There have been several defections from North Korea in recent months, the most notable coming in November when a North Korean soldier was shot multiple times as he dashed across the border at Panmunjom. He made it, and survived.

Such dramatics notwithstanding, a traveller from Bangor, England, called the place a “contrived tourist trap.”

“So this place is supposed to be ‘tense’ and stuff,” he wrote, “but honestly, to me the whole thing felt contrived and staged.” He reported one redeeming quality of his visit: the alcohol prices were a third better than at the airport.

A Dutch visitor, on the other hand, called Panmunjom “a very exciting must-see.”

“You can actually feel the tension when you enter the small blue barracks in which South and North Koreans meet each other.”

Panmunjom has been described as a rite of passage for visiting politicians, including Australian Prime Minister Tony Abbott and former U.S. presidential candidate and secretary of state Hillary Clinton.

The building in which the armistice was signed is now a peace museum on the North Korean side of the line. Inside, tourists report that signs tout the site as the place where U.S. “imperialists” were forced into an ignominious surrender by the glorious Democratic People’s Republic of Korea.
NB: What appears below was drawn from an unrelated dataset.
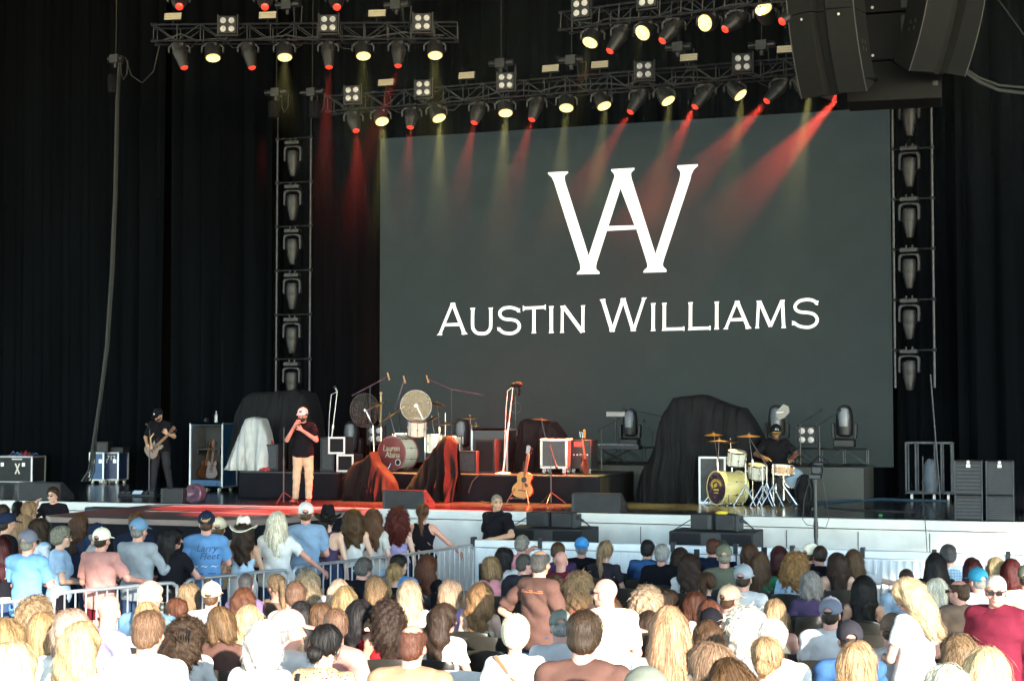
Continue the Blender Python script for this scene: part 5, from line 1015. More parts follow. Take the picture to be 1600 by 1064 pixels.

 The Post reports that a complex psychological game has developed between the two sides at Panmunjom. South Korean guards are all unusually tall, while their North counterparts tend to be stunted by years of famine.

Then there was the “battle of the flags.” A nearby village erected a large flagpole in the 1980s. The North subsequently installed a bigger one nearby.

None of this seemed particularly present when five officials from each of the two sides met on Jan. 9. Nor did recent nuclear tensions between President Donald Trump and his adversary, Kim Jong-Un.

Officials emerged from the meeting announcing that the North would send a delegation to the Winter Olympics in Pyeongchang, South Korea, come February, that the South would consider temporarily lifting some sanctions to accommodate them, and that some long-dormant lines of communication between them would be restored.